A coordenadora do Comitê Gestor de Equidade de Gênero, desembargadora Ângela Teresa Gondim Carneiro Chaves, e o juiz Magno Rocha Thé Mota, integrante da Comissão de Prevenção e Enfrentamento do Assédio Moral, do Assédio Sexual e da Discriminação de 1º Grau do TJCE, também participaram da roda de conversa, entre outras(os) magistradas(os), servidoras(es) e demais colaboradoras(es) do Judiciário estadual, além do público externo.
PROGRAMAÇÃO
A programação teve início nessa segunda-feira, dia 5 de maio, com a palestra “Por um futuro sem assédio: Equidade como caminho”, ministrada pela desembargadora federal Salise Monteiro Sanchotene, do Tribunal Regional Federal da 4ª Região (TRF4), referência nacional no enfrentamento ao assédio e à discriminação no Poder Judiciário.

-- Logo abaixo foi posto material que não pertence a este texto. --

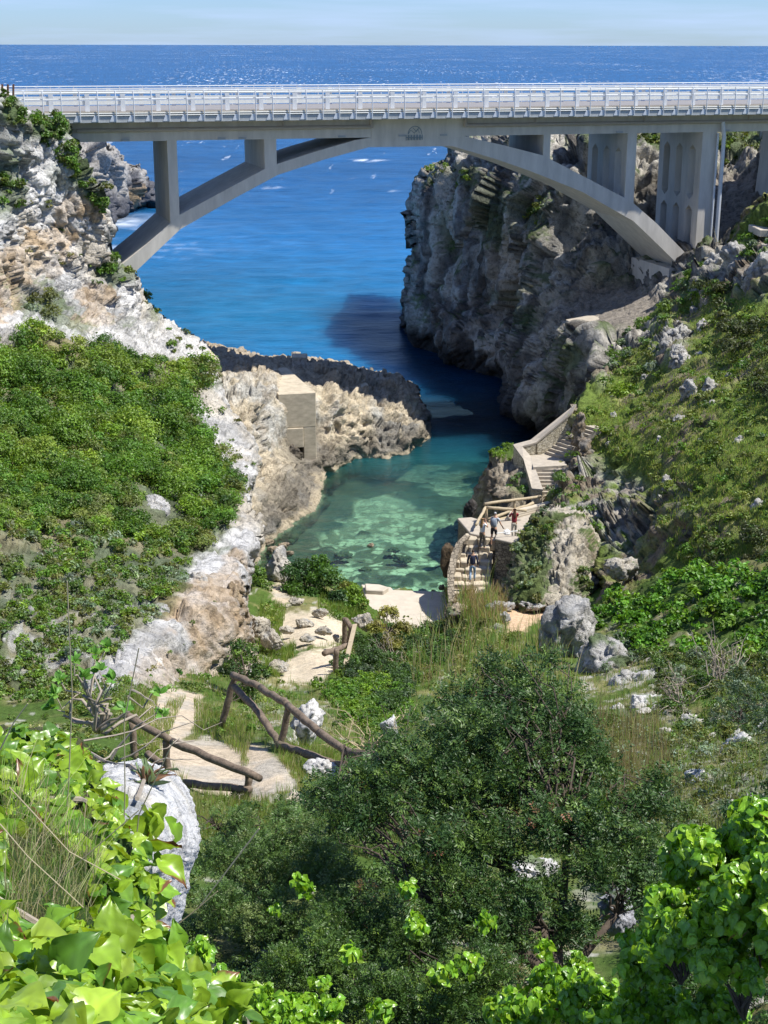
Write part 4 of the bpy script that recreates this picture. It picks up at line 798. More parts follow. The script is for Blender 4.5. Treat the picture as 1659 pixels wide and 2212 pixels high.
for a in [('bush', 670, 1262, 58, [(3, (.035, .085, .02)), (1, G_MID)], 'dark green tree-like bush at the edge of the cove, behind a brighter bush', 'bush', 70, .8, [(645, 1238, 46, 68.5), (700, 1246, 48, 67.5), (665, 1285, 46, 67), (628, 1270, 30, 68), (730, 1290, 32, 66.5), (690, 1215, 26, 68)]),
          ('bush', 755, 1290, 44, [(3, (.13, .25, .025)), (1, G_YEL), (.3, (.25, .2, .05))], 'rounded bright yellow-green bush beside the pale beach slab', 'bush', 67, .9, [(760, 1285, 36, 67), (775, 1305, 26, 66.5), (735, 1305, 28, 66.6), (745, 1270, 24, 67.3)]),
          ('bush', 835, 1335, 40, [(2, (.24, .25, .05)), (1, (.33, .27, .12))], 'yellowish half-bare bush in front of the beach slab', 'bush', 58, .9, [(838, 1328, 28, 59), (815, 1355, 26, 58), (865, 1360, 28, 57.5), (845, 1390, 30, 56)]),
          ('bush', 560, 1270, 40, [(2, (.08, .15, .025)), (1, G_YEL)], 'narrow green bush growing against the foot of the white cliff', 'bush', 67, 1.2, [(556, 1240, 24, 68), (562, 1270, 30, 67), (560, 1300, 26, 66)]),
          ('bush', 527, 1430, 58, [(3, (.06, .12, .02)), (1, G_YEL)], 'leafy dark green shrub standing behind the wooden fence corner', 'bush', 36, 1.0, [(525, 1415, 42, 37), (500, 1450, 30, 36), (560, 1455, 32, 36), (535, 1500, 38, 35), (520, 1545, 28, 34)])]:
    shrub(a[0], a[1], a[2], a[3], a[7], a[4], a[5], a[6], 500 + a[1] % 97, None, 4.2, 3.7, 12, a[8], balls=a[9])
scrub('scrub', S_gully, [[(770, 1400), (850, 1370), (900, 1380), (960, 1350), (1000, 1400), (900, 1480), (860, 1560), (760, 1490), (740, 1460)]], 130, (18, 38), [(3, (.06, .115, .025)), (2, (.05, .09, .03)), (1, G_MID)], 'dark green shrubs beside the lower wooden fence', 'scrub', 510, (), 2.7, 3.8)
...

Na ocasião, foi entregue a Cartilha Essencial, que promove garantias e direitos a um ambiente de trabalho seguro e sustentável no âmbito do Tribunal de Justiça do Ceará, atuando na prevenção de todas as formas de assédio e discriminação.
Já nesta quinta-feira (08/06), às 16h, será realizada a palestra “Prevenção e Enfrentamento ao Assédio Moral, Sexual e à Discriminação”, com a participação da juíza Maria do Socorro Montezuma Bulcão, presidente da Comissão de Prevenção e Enfrentamento do Assédio Moral, do Assédio Sexual e da Discriminação do TJCE no 1º Grau; de Magno Rocha Thé Mota, juiz integrante da Comissão de Prevenção e Enfrentamento do Assédio Moral, do Assédio Sexual e da Discriminação de 1º Grau do TJCE; e José Edsoneudson Guerra Aires, oficial de Justiça e membro da Comissão, no 2º Grau.
O encerramento da IV Semana de Combate ao Assédio e à Discriminação será nesta sexta-feira, dia 9 de maio, às 11h30, durante o 5º Encontro com Gestores da Área Judiciária, na Escola Superior da Magistratura do Ceará (Esmec).